Ongoing Reporting Requirements

An issuer that has offered and sold securities in reliance on section 4(a)(6) of the Securities Act must file with the SEC and post on the issuer's Web site an annual report along with the financial statements of the issuer certified by the principal executive officer of the issuer to be true and complete in all material respects and a description of the financial condition of the issuer.

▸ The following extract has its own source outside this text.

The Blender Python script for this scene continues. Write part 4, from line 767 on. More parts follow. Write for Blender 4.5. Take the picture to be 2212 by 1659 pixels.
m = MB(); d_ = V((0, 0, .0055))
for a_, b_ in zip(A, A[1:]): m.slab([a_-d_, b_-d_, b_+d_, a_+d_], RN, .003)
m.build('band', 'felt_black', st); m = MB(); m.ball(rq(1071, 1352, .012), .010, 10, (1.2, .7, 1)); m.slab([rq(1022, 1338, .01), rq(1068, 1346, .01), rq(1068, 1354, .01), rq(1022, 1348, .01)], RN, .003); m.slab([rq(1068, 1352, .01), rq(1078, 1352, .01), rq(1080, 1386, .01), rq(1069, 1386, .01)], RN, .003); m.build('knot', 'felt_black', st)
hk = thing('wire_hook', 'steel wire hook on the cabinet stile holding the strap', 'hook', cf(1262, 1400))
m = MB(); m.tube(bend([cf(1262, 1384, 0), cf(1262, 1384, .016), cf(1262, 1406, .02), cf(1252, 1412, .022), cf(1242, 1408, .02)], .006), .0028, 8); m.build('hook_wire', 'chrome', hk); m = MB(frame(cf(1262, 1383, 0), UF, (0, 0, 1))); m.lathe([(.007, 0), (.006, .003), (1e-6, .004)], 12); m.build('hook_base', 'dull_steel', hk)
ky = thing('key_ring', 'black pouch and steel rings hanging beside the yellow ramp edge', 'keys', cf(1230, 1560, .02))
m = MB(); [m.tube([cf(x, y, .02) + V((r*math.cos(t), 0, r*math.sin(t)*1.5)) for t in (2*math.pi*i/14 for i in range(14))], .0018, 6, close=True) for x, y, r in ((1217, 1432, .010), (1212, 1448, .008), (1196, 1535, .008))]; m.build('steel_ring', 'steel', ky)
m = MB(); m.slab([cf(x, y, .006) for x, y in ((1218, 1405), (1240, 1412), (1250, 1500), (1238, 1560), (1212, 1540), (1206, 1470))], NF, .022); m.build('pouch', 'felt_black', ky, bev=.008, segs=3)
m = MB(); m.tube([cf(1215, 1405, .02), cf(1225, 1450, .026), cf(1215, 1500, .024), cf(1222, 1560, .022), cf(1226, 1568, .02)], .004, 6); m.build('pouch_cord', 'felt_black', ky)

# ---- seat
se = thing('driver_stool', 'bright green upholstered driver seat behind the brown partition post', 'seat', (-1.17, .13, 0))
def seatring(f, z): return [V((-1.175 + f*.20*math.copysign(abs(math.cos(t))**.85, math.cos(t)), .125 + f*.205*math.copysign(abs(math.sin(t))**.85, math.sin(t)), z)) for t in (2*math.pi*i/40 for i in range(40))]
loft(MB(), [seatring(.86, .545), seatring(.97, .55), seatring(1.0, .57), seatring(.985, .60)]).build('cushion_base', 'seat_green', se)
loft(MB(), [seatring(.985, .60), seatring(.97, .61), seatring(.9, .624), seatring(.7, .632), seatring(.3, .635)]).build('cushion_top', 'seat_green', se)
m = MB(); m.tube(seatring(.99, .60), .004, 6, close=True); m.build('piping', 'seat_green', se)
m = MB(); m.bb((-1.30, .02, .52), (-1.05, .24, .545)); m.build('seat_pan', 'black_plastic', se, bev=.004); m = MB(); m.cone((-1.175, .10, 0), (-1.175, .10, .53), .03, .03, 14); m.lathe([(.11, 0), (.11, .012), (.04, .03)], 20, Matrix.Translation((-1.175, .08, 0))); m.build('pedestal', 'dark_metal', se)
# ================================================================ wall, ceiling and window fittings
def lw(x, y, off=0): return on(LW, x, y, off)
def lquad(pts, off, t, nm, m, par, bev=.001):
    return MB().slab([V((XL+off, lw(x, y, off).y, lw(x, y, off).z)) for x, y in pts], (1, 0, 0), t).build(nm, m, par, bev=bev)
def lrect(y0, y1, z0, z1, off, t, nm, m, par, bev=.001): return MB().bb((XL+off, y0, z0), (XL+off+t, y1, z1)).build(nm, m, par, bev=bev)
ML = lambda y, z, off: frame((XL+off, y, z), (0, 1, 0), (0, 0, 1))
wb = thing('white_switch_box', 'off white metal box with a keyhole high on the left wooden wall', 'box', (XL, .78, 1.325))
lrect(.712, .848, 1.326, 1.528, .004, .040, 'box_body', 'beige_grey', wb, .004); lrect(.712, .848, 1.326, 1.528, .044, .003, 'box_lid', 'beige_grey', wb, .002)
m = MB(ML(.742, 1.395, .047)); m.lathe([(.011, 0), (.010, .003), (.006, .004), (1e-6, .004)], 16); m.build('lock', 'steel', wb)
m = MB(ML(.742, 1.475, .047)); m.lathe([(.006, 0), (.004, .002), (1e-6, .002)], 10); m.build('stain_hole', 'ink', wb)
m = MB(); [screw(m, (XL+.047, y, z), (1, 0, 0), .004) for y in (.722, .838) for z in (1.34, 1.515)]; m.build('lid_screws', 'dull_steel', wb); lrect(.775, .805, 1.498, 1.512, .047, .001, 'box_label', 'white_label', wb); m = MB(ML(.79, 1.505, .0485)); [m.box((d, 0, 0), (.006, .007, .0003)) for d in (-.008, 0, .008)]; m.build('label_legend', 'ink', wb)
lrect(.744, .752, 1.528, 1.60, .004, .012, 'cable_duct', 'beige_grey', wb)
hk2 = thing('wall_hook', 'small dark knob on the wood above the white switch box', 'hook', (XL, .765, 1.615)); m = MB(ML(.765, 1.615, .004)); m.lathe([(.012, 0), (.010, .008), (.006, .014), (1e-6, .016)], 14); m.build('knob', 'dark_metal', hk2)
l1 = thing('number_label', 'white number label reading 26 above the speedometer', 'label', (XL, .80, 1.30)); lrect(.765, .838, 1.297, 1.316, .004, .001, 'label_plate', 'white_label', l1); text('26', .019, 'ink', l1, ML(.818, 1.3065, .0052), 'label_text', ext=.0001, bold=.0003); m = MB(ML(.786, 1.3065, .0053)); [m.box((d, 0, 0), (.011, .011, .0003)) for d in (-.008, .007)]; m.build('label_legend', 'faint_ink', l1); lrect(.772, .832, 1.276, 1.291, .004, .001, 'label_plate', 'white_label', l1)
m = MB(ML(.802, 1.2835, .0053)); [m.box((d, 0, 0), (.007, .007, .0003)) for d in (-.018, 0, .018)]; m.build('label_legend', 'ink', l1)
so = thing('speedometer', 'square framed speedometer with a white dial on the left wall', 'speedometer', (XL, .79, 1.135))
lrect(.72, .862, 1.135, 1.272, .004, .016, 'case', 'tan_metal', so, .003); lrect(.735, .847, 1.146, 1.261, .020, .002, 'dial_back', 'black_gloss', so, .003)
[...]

The annual report also must include the following disclosures:

  • The name, legal status (including its form of organization, jurisdiction in which it is organized and date of organization), physical address and Web site of the issuer;
  • The names of the directors and officers (and any persons occupying a similar status or performing a similar function) of the issuer, all positions and offices with the issuer held by such persons, the period of time in which such persons served in the position or office and their business experience during the past three years, including:
    1. Each person's principal occupation and employment, including whether any officer is employed by another employer; and
    2. The name and principal business of any corporation or other organization in which such occupation and employment took place.
  • The name of each person, as of the most recent practicable date but no earlier than 120 days prior to the date the offering statement or report is filed, who is a beneficial owner of 20 percent or more of the issuer's outstanding voting equity securities, calculated on the basis of voting power;
  • A description of the business of the issuer and the anticipated business plan of the issuer;
  • The current number of employees of the issuer;
  • A discussion of the material factors that make an investment in the issuer speculative or risky;
  • A description of the ownership and capital structure of the issuer, including:
    1. The terms of the securities being offered and each other class of security of the issuer, including the number of securities being offered and/or outstanding, whether or not such securities have voting rights, any limitations on such voting rights, how the terms of the securities being offered may be modified and a summary of the differences between such securities and each other class of security of the issuer, and how the rights of the securities being offered may be materially limited, diluted or qualified by the rights of any other class of security of the issuer;
    2. A description of how the exercise of rights held by the principal shareholders of the issuer could affect the purchasers of the securities being offered;
    3. The name and ownership level of each person, as of the most recent practicable date but no earlier than 120 days prior to the date the offering statement or report is filed, who is the beneficial owner of 20 percent or more of the issuer's outstanding voting equity securities, calculated on the basis of voting power;
    4. How the securities being offered are being valued, and examples of methods for how such securities may be valued by the issuer in the future, including during subsequent corporate actions;
    5. The risks to purchasers of the securities relating to minority ownership in the issuer and the risks associated with corporate actions including additional issuances of securities, issuer repurchases of securities, a sale of the issuer or of assets of the issuer or transactions with related parties; and
    6. A description of the restrictions on transfer of the securities;
  • A description of the material terms of any indebtedness of the issuer, including the amount, interest rate, maturity date and any other material terms;
  • A description of exempt offerings conducted within the past three years;
  • A description of any transaction since the beginning of the issuer's last fiscal year, or any currently proposed transaction, to which the issuer was or is to be a party and the amount involved exceeds five percent of the aggregate amount of capital raised by the issuer in reliance on section 4(a)(6) of the Securities Act ( 15 U.S.C. 77d(a)(6) ) during the preceding 12-month period, inclusive of the amount the issuer seeks to raise in the current offering under section 4(a)(6) of the Securities Act, in which any of the following persons had or is to have a direct or indirect material interest:
    1. Any director or officer of the issuer;
    2. Any person who is, as of the most recent practicable date but no earlier than 120 days prior to the date the offering statement or report is filed, the beneficial owner of 20 percent or more of the issuer's outstanding voting equity securities, calculated on the basis of voting power;
    3. If the issuer was incorporated or organized within the past three years, any promoter of the issuer; or
    4. Any member of the family of any of the foregoing persons, which includes a child, stepchild, grandchild, parent, stepparent, grandparent, spouse or spousal equivalent, sibling, mother-in-law, father-in-law, son-in-law, daughter-in-law, brother-in-law, or sister-in-law, and shall include adoptive relationships. The term spousal equivalent means a cohabitant occupying a relationship generally equivalent to that of a spouse.
  • Whether the issuer or any of its predecessors previously failed to comply with the ongoing reporting requirements.

An issuer must continue to comply with the ongoing reporting requirements until one of the following occurs:

  1. The issuer is required to file reports under section 13(a) or section 15(d) of the Exchange Act;
  2. The issuer has filed, since its most recent sale of securities pursuant to this part, at least one annual report pursuant to this section and has fewer than 300 holders of record;
  3. The issuer has filed, since its most recent sale of securities pursuant to this part, the annual reports required pursuant to this section for at least the three most recent years and has total assets that do not exceed $10,000,000;
  4. The issuer or another party repurchases all of the securities issued in reliance on section 4(a)(6) of the Securities Act, including any payment in full of debt securities or any complete redemption of redeemable securities; or
  5. The issuer liquidates or dissolves its business in accordance with state law.